INSTRUCTIONS TO FOLLOW
Give the lines of the material verbatim, from the first line to the line with "tag(o, 'black slab", including both.

------------------------------------------------------------

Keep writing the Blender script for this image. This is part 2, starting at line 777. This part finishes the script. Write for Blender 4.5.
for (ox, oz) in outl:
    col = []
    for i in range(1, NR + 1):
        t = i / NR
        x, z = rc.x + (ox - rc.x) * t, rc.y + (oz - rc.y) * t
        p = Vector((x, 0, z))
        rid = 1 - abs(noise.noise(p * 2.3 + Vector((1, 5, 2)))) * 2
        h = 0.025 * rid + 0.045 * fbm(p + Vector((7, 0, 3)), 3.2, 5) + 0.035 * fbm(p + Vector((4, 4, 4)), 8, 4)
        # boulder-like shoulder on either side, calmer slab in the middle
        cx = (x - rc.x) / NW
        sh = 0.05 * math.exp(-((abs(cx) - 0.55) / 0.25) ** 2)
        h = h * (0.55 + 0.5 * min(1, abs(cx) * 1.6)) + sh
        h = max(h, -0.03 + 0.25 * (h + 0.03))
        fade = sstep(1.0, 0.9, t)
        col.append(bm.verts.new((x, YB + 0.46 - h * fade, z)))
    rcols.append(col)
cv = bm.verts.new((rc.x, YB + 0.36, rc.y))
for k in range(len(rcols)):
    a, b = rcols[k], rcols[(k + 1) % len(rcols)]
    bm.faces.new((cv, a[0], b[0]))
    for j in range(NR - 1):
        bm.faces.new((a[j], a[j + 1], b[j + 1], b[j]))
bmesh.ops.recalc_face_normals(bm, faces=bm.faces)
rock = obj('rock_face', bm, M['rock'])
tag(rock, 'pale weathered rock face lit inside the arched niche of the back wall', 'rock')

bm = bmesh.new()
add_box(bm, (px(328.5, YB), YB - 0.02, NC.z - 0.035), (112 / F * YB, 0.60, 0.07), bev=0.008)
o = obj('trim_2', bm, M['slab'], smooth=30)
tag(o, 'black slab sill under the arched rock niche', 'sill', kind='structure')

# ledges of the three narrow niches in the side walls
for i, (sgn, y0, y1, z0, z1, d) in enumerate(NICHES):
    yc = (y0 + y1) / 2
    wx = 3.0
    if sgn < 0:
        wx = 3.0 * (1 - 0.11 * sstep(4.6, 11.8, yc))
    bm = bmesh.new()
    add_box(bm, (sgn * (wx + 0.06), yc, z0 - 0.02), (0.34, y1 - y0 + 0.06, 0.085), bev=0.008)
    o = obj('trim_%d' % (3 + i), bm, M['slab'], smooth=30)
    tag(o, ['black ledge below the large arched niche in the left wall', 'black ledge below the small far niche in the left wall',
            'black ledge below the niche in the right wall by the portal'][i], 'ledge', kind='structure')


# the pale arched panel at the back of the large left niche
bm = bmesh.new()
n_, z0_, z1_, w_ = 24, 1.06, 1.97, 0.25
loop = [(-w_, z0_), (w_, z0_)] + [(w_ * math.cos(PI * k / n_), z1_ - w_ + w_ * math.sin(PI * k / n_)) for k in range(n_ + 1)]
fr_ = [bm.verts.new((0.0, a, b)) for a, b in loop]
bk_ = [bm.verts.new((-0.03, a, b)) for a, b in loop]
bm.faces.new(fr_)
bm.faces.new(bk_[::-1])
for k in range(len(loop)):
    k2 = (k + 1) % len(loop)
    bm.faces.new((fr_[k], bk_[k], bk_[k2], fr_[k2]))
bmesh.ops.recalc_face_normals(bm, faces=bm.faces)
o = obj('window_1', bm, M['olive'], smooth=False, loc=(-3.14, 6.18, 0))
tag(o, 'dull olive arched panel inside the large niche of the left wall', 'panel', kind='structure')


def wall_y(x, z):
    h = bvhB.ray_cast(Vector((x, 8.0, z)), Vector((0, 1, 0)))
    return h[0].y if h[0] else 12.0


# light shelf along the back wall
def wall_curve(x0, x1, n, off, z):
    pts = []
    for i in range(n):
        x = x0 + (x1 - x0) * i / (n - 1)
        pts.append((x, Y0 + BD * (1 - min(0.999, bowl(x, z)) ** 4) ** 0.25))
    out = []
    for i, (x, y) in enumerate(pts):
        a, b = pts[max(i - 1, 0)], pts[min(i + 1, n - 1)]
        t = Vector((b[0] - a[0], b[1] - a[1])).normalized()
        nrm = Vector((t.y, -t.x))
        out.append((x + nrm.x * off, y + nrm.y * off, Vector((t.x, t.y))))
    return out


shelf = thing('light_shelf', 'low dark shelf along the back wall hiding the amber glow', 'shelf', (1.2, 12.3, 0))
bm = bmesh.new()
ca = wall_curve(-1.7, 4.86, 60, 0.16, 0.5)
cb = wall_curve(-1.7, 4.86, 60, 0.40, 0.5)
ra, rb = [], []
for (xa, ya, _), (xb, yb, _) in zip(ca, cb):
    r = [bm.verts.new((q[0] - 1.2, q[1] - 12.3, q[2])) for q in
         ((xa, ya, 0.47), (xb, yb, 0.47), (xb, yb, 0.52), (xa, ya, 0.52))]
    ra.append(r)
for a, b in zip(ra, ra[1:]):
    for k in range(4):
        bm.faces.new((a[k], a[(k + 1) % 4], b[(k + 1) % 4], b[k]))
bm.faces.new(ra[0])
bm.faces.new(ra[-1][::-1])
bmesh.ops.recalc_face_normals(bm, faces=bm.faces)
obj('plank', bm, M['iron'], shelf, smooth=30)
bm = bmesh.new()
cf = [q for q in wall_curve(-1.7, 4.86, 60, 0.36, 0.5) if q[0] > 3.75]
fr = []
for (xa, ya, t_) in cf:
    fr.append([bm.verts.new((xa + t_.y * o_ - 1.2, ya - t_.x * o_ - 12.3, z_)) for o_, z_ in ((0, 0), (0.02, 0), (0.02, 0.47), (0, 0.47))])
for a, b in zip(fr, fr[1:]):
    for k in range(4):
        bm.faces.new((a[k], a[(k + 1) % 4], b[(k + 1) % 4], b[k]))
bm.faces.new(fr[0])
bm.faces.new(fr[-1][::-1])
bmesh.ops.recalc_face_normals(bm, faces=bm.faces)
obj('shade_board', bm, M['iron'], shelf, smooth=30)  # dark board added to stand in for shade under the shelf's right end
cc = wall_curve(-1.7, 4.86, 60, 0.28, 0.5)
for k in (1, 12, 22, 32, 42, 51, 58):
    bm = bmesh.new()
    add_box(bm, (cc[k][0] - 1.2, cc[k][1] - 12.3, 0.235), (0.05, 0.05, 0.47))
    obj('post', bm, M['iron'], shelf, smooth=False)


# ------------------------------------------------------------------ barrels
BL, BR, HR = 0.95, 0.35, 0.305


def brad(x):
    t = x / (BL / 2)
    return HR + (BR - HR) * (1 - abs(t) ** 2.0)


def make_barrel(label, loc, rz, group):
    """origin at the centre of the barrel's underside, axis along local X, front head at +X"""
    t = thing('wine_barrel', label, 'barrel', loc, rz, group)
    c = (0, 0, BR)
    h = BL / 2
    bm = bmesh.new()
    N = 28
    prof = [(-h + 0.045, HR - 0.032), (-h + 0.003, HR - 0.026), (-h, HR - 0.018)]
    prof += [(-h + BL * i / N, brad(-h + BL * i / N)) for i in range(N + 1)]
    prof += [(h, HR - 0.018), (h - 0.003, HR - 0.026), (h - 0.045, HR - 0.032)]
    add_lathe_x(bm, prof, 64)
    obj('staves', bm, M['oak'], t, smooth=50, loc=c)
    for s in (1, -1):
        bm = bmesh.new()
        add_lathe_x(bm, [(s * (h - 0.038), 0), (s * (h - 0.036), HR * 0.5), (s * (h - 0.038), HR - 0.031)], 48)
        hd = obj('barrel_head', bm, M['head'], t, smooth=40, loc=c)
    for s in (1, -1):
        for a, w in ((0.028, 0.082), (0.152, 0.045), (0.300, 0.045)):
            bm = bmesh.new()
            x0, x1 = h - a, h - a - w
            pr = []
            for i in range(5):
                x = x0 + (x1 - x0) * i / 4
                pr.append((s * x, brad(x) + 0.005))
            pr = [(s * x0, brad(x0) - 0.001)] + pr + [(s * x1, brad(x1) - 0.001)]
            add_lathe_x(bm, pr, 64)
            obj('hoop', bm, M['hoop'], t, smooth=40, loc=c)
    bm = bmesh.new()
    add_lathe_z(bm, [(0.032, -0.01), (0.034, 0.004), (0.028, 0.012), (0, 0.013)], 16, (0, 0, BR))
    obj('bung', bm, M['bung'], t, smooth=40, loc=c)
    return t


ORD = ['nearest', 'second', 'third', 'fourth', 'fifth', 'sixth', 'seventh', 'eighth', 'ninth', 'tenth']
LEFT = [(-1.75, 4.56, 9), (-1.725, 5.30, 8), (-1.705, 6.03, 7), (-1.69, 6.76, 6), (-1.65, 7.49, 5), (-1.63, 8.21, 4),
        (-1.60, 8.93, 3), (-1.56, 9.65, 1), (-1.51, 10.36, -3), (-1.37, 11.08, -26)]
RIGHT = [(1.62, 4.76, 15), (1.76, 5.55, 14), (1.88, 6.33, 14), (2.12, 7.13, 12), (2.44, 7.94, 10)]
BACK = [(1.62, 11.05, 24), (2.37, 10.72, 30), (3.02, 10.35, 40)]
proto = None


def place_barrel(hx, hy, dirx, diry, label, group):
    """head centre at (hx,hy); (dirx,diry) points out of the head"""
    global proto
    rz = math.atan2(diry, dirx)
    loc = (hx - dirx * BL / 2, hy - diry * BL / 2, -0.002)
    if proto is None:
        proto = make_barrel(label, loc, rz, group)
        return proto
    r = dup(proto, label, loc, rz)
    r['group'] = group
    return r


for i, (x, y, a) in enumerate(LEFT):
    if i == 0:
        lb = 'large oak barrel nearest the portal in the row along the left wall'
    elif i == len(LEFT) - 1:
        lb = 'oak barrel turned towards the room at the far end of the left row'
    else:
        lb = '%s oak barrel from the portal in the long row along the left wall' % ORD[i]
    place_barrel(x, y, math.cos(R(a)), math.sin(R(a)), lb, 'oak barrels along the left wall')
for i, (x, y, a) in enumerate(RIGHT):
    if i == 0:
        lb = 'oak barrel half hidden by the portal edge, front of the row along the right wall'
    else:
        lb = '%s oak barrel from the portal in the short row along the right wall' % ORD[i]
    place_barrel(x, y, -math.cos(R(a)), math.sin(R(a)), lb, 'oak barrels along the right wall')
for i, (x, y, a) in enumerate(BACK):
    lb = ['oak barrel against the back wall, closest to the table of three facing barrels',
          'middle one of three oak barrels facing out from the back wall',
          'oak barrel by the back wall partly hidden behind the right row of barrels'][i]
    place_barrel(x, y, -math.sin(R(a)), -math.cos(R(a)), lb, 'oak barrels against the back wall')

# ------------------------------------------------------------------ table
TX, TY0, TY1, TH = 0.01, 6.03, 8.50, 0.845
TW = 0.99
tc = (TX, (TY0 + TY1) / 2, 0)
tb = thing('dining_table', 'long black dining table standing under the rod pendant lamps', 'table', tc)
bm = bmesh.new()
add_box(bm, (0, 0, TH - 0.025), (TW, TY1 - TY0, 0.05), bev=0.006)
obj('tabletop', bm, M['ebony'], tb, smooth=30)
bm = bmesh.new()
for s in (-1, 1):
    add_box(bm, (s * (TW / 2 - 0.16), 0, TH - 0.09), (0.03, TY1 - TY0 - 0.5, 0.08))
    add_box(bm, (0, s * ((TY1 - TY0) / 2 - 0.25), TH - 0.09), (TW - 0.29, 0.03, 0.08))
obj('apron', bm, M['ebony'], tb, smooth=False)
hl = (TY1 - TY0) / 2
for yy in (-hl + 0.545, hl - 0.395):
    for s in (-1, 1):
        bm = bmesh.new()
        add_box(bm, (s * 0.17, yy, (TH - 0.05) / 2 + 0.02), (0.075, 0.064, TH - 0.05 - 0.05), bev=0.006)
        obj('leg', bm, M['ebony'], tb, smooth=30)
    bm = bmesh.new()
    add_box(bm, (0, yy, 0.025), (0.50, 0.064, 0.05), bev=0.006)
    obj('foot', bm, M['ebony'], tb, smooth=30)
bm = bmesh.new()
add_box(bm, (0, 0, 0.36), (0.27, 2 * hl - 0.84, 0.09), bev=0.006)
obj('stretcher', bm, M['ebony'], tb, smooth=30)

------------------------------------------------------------

THE OUTPUT
Keep writing the Blender script for this image. This is part 2, starting at line 777. This part finishes the script. Write for Blender 4.5.
for (ox, oz) in outl:
    col = []
    for i in range(1, NR + 1):
        t = i / NR
        x, z = rc.x + (ox - rc.x) * t, rc.y + (oz - rc.y) * t
        p = Vector((x, 0, z))
        rid = 1 - abs(noise.noise(p * 2.3 + Vector((1, 5, 2)))) * 2
        h = 0.025 * rid + 0.045 * fbm(p + Vector((7, 0, 3)), 3.2, 5) + 0.035 * fbm(p + Vector((4, 4, 4)), 8, 4)
        # boulder-like shoulder on either side, calmer slab in the middle
        cx = (x - rc.x) / NW
        sh = 0.05 * math.exp(-((abs(cx) - 0.55) / 0.25) ** 2)
        h = h * (0.55 + 0.5 * min(1, abs(cx) * 1.6)) + sh
        h = max(h, -0.03 + 0.25 * (h + 0.03))
        fade = sstep(1.0, 0.9, t)
        col.append(bm.verts.new((x, YB + 0.46 - h * fade, z)))
    rcols.append(col)
cv = bm.verts.new((rc.x, YB + 0.36, rc.y))
for k in range(len(rcols)):
    a, b = rcols[k], rcols[(k + 1) % len(rcols)]
    bm.faces.new((cv, a[0], b[0]))
    for j in range(NR - 1):
        bm.faces.new((a[j], a[j + 1], b[j + 1], b[j]))
bmesh.ops.recalc_face_normals(bm, faces=bm.faces)
rock = obj('rock_face', bm, M['rock'])
tag(rock, 'pale weathered rock face lit inside the arched niche of the back wall', 'rock')

bm = bmesh.new()
add_box(bm, (px(328.5, YB), YB - 0.02, NC.z - 0.035), (112 / F * YB, 0.60, 0.07), bev=0.008)
o = obj('trim_2', bm, M['slab'], smooth=30)
tag(o, 'black slab sill under the arched rock niche', 'sill', kind='structure')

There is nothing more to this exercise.